The core of musical performance at Cambridge has always been choral singing - first of the Catholic, then the Anglican liturgy - centred on the two most celebrated all-male choirs in the two largest college chapels, King's and St John's. King's style is marked by impeccable refinement, sometimes tending to mannerism. The John's style has been less manicured, more full-blooded, with an edge of roughness. Trinity, the third of the larger choral establishments, treads a middle way. Since the general admission of women to the formerly all-male preserves, we have seen the dramatic rise of many small, mixed choirs for smaller buildings, of which two have reached outstanding distinction, Clare and Caius. Both boast burgeoning discographies, and though they can't outpace the big three, they are far more versatile, especially in taking on operatic work. And, as one would expect, given this wealth of functioning chapel choirs, a fine succession of organists and choral directors has emerged and continues to uphold the standard year after year. The same setup has also yielded many fine solo singers (not to mention a line of first-rate accompanists), and, more recently, opera singers of great distinction.

Instrumentalists are not so obvious a product of Cambridge, for there is no tradition of playing to compare with the plethora of choirs. And yet a university orchestra has existed unbroken since 1843, and the Victorian-Edwardian tradition of "smoking concerts" still continues, albeit utterly transformed, for there has always been a pool of talented players, changing yet replenished yearly. The density of concerts in term-time, from solo recitals and chamber-music to full-scale orchestral events, is deafening. There can be four or five musical events per day for days on end.

From this populous pool of talented graduates emerged in 1968 a celebrated band of enthusiasts for 20th-century music, the London Sinfonietta, which rapidly established itself as the prototype contemporary-music ensemble. Clearly, not all music at Cambridge is so stellar, but the very establishment of the Sinfonietta indicates the strength of the culture of musical activity. This culture enables students to learn the logistics of mounting the simplest event with flair and success, perhaps moving on from there to some enterprise involving upwards of 80 performers, before eventually conducting a Bach Passion, a Mahler symphony or a concert version of The Flying Dutchman (I'm naming things I've attended within the past 10 years or so), or even producing a fully staged opera.

Some of today's most brilliant opera producers began to learn their art while they were Cambridge undergraduates. So did eminent conductors too numerous to mention, many of whom must have imbibed something from the flat fenland landscape - for conducting forms no part of the official music course at Cambridge.

Composition does, however. And it is Cambridge's harvest of composers over recent decades that will ensure those years are remembered in times to come as a golden age.
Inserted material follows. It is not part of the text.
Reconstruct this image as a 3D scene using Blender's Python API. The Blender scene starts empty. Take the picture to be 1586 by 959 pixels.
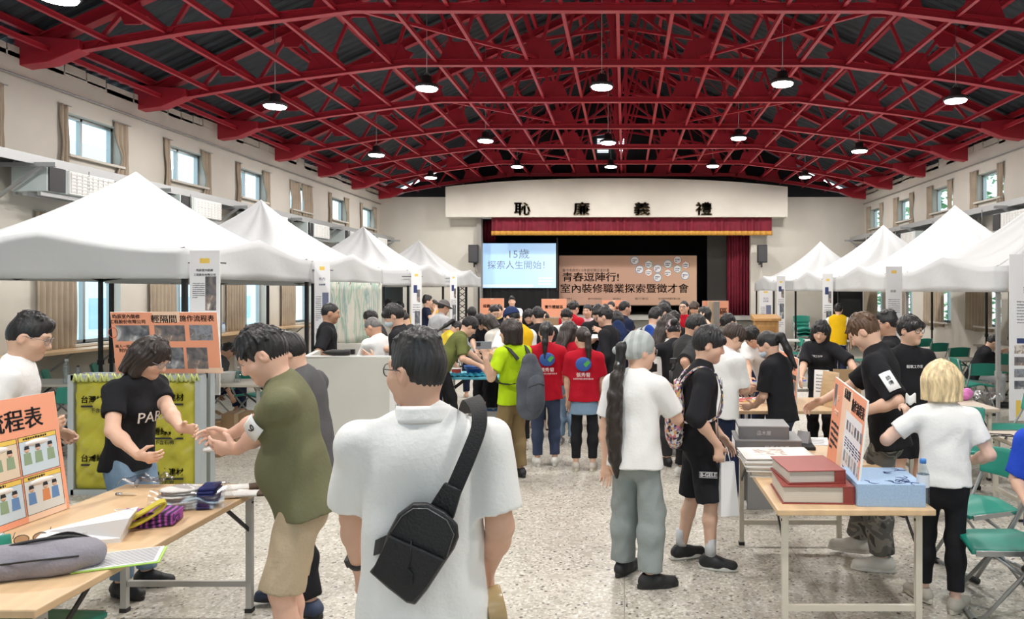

From a great wealth of talent, I reluctantly choose only a few by name: Jonathan Harvey, Judith Weir, John Rutter, Robert Saxton, Jonathan Dove, Benedict Mason, George Benjamin, Julian Anderson, Edward Rushton, Thomas Adès, Silvina Milstein, Huw Watkins. When to these homegrown products are added some notable composers who've been imported as artists-in-residence at King's, Trinity or the gallery at Kettle's Yard - Nicholas Maw, Gordon Crosse, John Woolrich and Richard Causton, among others - the result is a tolerably accurate representation of the British scene at large in all its vitality and diversity.

Perhaps such a phenomenon can no more be explained than the wealth of conductors. But a principal reason for this flowering is surely the almost unbroken presence over more than 100 years of a composer at the helm or on the staff of the music school. Not necessarily a "great" composer, but always a figure of substance. And, more important, a representative, symbolic of a creative attitude, indicating a culture that smiles upon original work. (There might well be academic repressiveness, too - I remember such from my own student years - but then reaction against obstruction from above can often nourish creative freedom like nothing else.)
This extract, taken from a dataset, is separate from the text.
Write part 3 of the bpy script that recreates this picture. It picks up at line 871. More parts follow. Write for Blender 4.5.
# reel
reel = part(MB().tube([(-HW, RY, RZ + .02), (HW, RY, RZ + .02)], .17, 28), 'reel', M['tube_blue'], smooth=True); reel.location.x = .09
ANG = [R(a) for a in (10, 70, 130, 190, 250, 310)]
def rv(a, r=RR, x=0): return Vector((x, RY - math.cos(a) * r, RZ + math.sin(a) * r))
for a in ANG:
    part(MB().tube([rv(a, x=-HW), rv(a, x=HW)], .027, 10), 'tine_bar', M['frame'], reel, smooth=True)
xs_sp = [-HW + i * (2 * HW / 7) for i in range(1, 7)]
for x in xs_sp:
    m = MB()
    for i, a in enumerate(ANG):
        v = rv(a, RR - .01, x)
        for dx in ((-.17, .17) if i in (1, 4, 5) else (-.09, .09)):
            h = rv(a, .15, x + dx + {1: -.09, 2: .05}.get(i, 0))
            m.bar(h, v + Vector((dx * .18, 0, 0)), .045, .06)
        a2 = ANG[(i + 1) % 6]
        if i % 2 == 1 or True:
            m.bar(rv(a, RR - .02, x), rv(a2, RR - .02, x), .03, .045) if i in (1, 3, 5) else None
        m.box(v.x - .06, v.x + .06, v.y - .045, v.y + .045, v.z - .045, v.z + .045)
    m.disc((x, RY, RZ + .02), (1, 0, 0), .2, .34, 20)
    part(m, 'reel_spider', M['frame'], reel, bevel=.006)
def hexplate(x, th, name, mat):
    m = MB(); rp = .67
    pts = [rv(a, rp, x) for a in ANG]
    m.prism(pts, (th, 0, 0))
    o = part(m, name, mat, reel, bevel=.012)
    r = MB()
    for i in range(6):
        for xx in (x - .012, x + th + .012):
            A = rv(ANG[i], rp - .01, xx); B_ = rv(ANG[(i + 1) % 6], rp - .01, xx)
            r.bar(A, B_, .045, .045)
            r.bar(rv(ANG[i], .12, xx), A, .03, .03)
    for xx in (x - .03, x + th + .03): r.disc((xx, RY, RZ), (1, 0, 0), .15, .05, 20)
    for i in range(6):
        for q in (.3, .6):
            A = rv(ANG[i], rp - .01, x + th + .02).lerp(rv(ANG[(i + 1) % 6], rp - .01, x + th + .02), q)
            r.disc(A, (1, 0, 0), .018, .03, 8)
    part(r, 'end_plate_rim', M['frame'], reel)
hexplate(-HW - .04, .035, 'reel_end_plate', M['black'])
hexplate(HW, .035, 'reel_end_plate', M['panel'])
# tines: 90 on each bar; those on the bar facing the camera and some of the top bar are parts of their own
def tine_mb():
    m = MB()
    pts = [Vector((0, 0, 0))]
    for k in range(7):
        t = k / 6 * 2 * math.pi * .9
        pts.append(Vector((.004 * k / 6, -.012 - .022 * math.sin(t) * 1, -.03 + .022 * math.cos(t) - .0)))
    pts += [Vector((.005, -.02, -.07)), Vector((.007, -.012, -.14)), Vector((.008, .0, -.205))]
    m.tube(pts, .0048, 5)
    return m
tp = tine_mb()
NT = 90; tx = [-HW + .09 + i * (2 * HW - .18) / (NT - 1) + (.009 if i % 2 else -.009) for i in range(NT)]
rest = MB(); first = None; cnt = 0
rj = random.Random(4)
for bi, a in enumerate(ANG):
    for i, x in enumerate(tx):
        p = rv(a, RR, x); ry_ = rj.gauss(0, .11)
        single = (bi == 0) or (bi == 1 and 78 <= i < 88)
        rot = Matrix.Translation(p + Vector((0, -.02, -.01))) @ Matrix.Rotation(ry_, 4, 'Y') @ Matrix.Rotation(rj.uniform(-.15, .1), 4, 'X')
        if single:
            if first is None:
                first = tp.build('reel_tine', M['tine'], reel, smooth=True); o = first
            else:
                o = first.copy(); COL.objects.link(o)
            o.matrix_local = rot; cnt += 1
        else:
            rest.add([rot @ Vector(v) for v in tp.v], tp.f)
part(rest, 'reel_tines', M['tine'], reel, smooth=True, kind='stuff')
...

Composition is not a "subject": it can't be taught like a technical skill. The process is, or ought to be, intuitive and beholden to no one method, no gradgrindery. The true artist learns from the present and the past by imitation and emulation; by poring over examples; by friendships, enmities, rivalries; above all by doing - making mistakes, retreating to further advance, stepping sideways as well as backward and forward, open to everything that will help.

The truly promising young natural will manage all this anyway and alone. But there's also objective ground where guidance can help, and this is what the atmosphere of composition teaching induced at Cambridge during the long tenure of Alexander Goehr as professor of music.

That is what next week's Prom does not reflect. But a gripe about the programming of a concert is a minor and passing complaint. Far more worrying is the possibility that the creative wing of Cambridge's music school could vanish overnight. Goehr and his friend and fellow composer Hugh Wood departed the scene in 1999, leaving me as the only composer on the school's regular roster. When I am put out to pasture in 2011, there will be none. The university's current "thinking" appears to be that if a subject cannot be covered by a member of staff, that subject is for the axe. This would be a disaster for music: to adopt a couple of phrases from Blake, it would be like tearing a fibre from the rich weave of England's green and fertile culture.